*Extracted data*
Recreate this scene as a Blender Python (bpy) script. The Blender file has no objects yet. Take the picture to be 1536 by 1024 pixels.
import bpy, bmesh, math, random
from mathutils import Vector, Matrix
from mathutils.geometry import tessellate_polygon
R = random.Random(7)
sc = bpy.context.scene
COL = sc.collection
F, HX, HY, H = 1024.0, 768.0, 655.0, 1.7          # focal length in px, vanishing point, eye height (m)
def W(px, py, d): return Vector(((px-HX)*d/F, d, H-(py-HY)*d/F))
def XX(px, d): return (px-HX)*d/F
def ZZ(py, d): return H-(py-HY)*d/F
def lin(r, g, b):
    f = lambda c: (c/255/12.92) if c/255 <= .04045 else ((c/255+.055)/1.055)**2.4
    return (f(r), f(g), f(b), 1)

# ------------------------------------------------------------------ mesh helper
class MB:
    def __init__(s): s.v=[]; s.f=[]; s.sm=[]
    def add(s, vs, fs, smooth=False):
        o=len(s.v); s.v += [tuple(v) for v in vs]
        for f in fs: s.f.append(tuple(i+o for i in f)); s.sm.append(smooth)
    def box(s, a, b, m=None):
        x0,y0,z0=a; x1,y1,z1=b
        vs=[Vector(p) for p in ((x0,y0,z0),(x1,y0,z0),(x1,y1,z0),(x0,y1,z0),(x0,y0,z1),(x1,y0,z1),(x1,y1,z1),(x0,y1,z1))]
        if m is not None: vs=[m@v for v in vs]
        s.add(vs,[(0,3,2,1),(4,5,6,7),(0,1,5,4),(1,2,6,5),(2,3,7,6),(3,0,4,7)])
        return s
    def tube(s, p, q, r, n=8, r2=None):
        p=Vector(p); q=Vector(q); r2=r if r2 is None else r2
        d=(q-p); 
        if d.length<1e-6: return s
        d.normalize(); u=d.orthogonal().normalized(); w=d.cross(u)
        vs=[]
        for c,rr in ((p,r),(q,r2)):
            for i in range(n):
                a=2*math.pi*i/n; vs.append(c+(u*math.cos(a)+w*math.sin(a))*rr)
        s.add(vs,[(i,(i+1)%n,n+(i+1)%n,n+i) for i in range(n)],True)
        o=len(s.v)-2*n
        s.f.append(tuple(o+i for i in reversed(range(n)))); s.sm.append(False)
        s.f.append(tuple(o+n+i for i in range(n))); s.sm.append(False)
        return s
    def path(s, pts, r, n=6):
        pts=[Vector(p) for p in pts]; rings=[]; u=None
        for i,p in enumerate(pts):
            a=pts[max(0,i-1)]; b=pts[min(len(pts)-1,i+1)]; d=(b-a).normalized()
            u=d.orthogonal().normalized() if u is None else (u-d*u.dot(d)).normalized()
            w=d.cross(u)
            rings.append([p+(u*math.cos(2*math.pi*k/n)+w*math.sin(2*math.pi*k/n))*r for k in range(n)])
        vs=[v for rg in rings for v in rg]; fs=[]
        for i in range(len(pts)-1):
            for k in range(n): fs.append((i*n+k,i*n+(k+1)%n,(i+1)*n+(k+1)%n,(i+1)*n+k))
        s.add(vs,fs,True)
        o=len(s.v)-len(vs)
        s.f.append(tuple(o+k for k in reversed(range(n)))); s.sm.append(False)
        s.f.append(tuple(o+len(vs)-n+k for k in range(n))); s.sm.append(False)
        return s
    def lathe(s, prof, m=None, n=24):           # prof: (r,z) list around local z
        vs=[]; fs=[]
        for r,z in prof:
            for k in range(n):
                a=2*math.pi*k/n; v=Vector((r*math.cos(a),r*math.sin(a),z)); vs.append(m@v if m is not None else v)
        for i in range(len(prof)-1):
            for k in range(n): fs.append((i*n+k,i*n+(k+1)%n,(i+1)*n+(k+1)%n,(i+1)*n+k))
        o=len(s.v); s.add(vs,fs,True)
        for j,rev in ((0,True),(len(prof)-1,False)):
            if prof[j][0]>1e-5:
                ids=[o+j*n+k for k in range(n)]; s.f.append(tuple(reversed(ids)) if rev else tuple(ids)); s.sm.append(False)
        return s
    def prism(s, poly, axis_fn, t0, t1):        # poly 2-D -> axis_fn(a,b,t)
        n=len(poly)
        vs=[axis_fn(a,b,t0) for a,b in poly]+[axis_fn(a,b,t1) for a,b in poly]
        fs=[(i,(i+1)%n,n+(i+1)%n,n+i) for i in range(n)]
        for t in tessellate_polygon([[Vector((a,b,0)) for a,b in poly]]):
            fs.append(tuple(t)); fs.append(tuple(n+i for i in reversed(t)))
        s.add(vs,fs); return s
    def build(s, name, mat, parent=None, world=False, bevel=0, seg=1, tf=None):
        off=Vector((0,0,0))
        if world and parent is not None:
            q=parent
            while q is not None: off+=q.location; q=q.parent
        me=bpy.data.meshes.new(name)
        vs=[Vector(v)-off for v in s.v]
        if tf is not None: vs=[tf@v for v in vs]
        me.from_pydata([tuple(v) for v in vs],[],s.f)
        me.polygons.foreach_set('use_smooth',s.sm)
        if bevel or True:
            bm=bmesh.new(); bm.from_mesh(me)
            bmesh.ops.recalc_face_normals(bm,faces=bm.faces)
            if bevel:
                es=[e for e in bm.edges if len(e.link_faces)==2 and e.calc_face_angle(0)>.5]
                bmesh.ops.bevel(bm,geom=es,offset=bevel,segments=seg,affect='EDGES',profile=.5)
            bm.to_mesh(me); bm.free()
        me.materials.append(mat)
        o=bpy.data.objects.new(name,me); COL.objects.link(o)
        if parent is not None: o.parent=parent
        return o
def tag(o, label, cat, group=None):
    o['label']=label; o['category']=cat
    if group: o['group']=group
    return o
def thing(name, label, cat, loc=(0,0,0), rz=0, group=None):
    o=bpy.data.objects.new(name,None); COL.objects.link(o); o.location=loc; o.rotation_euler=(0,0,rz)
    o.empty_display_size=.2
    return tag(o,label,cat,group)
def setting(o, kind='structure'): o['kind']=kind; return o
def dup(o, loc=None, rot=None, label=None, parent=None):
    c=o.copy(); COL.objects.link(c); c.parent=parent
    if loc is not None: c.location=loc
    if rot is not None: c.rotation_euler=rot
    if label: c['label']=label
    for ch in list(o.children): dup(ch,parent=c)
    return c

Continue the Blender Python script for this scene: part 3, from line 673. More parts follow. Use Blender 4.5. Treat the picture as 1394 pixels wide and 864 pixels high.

*Written problem*
Repeat the entries above exactly, beginning at their first line and ending with the line that contains "return (f(r), f(g), f(b), 1)", with nothing added.

*Full answer*
Recreate this scene as a Blender Python (bpy) script. The Blender file has no objects yet. Take the picture to be 1536 by 1024 pixels.
import bpy, bmesh, math, random
from mathutils import Vector, Matrix
from mathutils.geometry import tessellate_polygon
R = random.Random(7)
sc = bpy.context.scene
COL = sc.collection
F, HX, HY, H = 1024.0, 768.0, 655.0, 1.7          # focal length in px, vanishing point, eye height (m)
def W(px, py, d): return Vector(((px-HX)*d/F, d, H-(py-HY)*d/F))
def XX(px, d): return (px-HX)*d/F
def ZZ(py, d): return H-(py-HY)*d/F
def lin(r, g, b):
    f = lambda c: (c/255/12.92) if c/255 <= .04045 else ((c/255+.055)/1.055)**2.4
    return (f(r), f(g), f(b), 1)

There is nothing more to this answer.